Maka dari itu, sudah saatnya kita sebagai pemilih harus bisa pro aktif untuk menjalin hubungan dengan para caleg yang dirasakan sesuai idealisme kita. Berikut hal-hal yang bisa kita lakukan sebagai pemilih atau konstituen yang mutualis.
Mengikuti Secara Aktual Perkembangan Sang Legislator
Jika kita sudah memfilter sekian banyak caleg aktif pada sosial media yang sesuai dengan preferensi dasar kita, maka langkah selanjutnya adalah mengikuti segala perkembangannya kiprahnya dalam membangun aspirasi konstituennya.
Secara tidak langsung, sebenarnya para caleg tersebut adalah cerminan diri kita yang terwakilkan oleh hak legislatif si caleg. Dan apabila seandainya si caleg itu benar-benar sudah terpilih, kita sebagai konstituen pun harus juga mengikuti perkembangannya.
Hal ini menjadi penting, karena sebisa mungkin suara kita bukan hanya sekedar hitungan angka semata di mata para legislator, tetapi bisa menyuarakan langsung aspirasi kita kepada mereka baik secara langsung (jika bisa) atau melalui laman sosial media.
Bukan bentuk pengkultusan
Berbeda dengan pilihan calon presiden, teramat jarang kita menemukan para pemilih yang membantu mengkampanyekan para caleg favoritnya. Padahal hal ini teramatlah penting, agar kita berupaya untuk memilih terbaik dari yang terbaik.

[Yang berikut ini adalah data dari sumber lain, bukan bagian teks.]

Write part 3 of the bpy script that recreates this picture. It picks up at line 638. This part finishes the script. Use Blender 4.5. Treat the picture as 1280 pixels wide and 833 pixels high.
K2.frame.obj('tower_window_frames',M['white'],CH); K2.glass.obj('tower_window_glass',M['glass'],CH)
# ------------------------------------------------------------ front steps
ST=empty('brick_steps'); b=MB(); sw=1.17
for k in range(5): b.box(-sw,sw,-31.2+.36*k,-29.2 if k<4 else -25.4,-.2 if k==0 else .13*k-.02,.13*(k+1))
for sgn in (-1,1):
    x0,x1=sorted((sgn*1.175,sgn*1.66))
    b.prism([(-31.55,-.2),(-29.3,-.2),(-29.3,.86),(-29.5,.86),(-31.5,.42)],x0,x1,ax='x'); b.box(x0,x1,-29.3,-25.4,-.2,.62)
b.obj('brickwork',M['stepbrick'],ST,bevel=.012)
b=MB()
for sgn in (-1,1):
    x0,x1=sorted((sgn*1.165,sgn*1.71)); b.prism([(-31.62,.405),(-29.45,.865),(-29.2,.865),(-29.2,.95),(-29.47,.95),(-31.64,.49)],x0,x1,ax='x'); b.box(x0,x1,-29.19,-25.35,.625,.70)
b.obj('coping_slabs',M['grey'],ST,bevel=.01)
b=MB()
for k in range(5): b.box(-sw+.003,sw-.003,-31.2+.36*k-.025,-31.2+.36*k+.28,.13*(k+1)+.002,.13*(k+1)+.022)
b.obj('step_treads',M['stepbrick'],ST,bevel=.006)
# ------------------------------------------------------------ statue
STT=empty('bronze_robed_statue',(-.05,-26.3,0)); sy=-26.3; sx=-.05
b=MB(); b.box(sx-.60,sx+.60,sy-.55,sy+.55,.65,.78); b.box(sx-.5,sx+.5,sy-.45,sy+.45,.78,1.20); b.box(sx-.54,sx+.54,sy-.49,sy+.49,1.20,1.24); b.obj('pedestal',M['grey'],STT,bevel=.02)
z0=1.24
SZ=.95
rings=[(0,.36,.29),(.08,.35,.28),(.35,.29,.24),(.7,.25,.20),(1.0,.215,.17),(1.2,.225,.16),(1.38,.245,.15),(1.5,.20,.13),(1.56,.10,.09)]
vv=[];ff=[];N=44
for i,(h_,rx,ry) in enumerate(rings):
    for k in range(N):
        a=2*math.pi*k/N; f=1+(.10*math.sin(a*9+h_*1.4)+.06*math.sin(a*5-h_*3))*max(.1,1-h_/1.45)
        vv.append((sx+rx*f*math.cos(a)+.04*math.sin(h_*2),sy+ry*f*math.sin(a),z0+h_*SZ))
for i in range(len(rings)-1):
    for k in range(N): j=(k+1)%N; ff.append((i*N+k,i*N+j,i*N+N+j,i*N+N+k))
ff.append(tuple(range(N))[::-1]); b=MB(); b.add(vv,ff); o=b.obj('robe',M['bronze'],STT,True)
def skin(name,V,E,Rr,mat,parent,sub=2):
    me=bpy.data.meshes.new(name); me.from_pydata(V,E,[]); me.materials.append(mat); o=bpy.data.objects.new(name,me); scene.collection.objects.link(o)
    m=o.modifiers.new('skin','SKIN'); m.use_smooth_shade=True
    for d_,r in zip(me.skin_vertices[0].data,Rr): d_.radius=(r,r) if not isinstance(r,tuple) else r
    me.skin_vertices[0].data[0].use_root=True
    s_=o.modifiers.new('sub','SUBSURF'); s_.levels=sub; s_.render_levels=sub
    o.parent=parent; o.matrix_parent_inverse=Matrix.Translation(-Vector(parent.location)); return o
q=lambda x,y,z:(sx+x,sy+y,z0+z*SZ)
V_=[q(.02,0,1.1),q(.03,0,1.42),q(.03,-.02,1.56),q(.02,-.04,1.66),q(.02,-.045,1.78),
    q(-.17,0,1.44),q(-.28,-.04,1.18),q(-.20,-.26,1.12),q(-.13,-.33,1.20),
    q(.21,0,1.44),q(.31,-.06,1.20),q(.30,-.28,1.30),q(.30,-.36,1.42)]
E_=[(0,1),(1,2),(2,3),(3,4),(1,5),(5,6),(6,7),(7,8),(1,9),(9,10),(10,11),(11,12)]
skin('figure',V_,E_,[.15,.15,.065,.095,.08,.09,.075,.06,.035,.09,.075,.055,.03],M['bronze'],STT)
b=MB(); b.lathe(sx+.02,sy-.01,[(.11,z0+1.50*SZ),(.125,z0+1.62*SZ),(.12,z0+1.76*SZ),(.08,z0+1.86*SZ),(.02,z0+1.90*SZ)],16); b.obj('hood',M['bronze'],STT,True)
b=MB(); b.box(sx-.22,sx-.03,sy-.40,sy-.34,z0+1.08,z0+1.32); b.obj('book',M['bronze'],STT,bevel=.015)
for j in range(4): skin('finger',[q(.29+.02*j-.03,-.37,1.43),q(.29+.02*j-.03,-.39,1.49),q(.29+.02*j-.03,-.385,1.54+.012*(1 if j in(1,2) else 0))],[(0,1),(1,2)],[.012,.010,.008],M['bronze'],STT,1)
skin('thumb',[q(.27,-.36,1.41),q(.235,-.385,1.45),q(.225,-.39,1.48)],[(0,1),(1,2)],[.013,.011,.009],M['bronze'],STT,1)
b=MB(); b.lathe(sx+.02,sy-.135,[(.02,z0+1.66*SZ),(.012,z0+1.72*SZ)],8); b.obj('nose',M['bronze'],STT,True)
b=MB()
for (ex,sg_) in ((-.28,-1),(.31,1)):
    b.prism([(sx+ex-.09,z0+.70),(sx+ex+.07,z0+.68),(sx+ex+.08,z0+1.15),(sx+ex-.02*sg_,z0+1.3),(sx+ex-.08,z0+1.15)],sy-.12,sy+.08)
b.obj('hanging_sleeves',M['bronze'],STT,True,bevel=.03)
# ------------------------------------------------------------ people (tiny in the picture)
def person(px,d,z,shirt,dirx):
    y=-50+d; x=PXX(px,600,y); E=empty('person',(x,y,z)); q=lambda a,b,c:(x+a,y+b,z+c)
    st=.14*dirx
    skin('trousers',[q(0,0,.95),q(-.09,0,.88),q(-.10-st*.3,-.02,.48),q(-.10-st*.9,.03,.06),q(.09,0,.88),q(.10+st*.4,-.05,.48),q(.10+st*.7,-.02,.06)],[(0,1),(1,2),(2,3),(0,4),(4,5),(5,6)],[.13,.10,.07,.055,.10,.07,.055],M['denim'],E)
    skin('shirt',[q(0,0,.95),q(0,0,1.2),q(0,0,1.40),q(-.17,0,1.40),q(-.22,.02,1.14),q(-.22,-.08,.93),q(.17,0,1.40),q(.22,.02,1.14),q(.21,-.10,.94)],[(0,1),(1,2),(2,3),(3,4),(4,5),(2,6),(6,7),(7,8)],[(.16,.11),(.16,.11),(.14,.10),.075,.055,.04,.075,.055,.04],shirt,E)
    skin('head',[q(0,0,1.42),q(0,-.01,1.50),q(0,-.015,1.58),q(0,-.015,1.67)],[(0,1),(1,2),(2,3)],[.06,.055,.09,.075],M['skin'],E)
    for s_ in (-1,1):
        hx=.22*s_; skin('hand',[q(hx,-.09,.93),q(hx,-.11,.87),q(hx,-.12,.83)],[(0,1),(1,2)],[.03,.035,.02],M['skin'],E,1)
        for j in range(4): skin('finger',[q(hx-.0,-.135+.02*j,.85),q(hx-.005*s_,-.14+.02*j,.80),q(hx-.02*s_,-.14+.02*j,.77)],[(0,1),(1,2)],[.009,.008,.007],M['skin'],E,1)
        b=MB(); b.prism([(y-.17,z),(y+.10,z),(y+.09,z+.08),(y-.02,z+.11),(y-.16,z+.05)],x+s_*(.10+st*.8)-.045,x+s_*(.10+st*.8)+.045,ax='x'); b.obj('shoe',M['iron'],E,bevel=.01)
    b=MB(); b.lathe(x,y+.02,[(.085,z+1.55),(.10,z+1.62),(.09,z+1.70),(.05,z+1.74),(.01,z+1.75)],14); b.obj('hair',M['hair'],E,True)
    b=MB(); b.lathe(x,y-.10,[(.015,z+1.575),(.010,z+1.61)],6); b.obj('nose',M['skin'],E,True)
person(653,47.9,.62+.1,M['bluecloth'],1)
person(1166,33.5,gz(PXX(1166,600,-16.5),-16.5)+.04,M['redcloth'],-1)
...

Untuk sebagai catatan, sebagai pemilih, kita pun berupaya agar tidak terjebak menjadi konstituen 'fanatik' atau mengkultuskan si caleg.Â
Kita harus berupaya tetap dengan akal yang logis serta sehat dalam mendukung caleg favorit kita. Justru dengan menjalin secara aktif dengan caleg di laman sosial media adalah bentuk dukungan aktif yang bisa mencerminkan si caleg benar-benar serius dalam menggali aspirasi konstituennya lewat dialog di sosial media.
Media Kritik
Jika seandainya caleg pilihan kita, benar-benar terpilih, kita pun terus-menerus mengkritik apa-apa saja yang belum diperjuangkan olehnya dalam periode waktu tertentu. Kritik kita adalah bentuk kontrol secara langsung terhadap kiprah sang caleg dalam memperjuangkan aspirasi yang sudah disepakati dari awal.
Lewat mereka pun, kita bisa mengkiritik kebijakan-kebijakan eksekutif yang dirasakan kurang manfaatnya atau malah menyesengsarakan rakyat. Dikarenakan jalinan emosional yang sudah erat lewat sosial media, kita bisa bebas menyuarakan kritik-kritik terhadap kebijakan kepala daerah di dapil kita yang dirasakan kurang berpihak pada rakyat melalui laman sosial media legislator yang sudah kita pilih.
Lebih baik menyuarakan uneg-uneg permasalahan sosial masyarakat langsung ke laman sosial media para legislator, ketimbang cuap-cuap di status pribadi kita. Paling tidak, kita juga memberi 'kerjaan' untuk para legislator agar bisa menindaklanjuti apa-apa saja yang kita keluhkan di akar rumput.
Memberi Saran dan Solusi
Jika memang hubungan para pemilih dan legislatornya sudah terjalin cukup baik, bukan tidak mungkin, bisa dilanjutkan dengan kopi darat bertemu secara langsung, entah di warung kopi atau sarasehan di masa reses anggota DPR / DPRD.
Dalam hal ini pula, para legislator mulai menyadari bahwa mereka bukan sekedar menjadi petugas partai, tetapi benar-benar berkerjasama dengan para konstituen setia mereka secara berkelanjutan, bukan hanya bertemu di saat kampanye.
Para konstituen bisa secara gamblang memberikan saran-saran atau solusi secara langsung kepada para legislator dalam menyelesaikan masalah-masalah di lingkungannya. Sehingga sang legislator bisa menindaklanjutinya dengan melaporakannya ke tingkat eksekutif seperti ke perangkat pemerintah setempat atau kepala daerah.
Menjadi konstituen atau pemilih yang mutualis sudah seharusnya membudaya di antara kita, agar kita tidak sekedar menunaikan hak dan kewajiban pada saat pemilu saja, tetapi menggunakan hak politik kita secara berkelanjutan dengan membangun hubungan mutualis dengan para legislator yang telah kita percayakan di kursi parlemen. Semoga bermanfaat.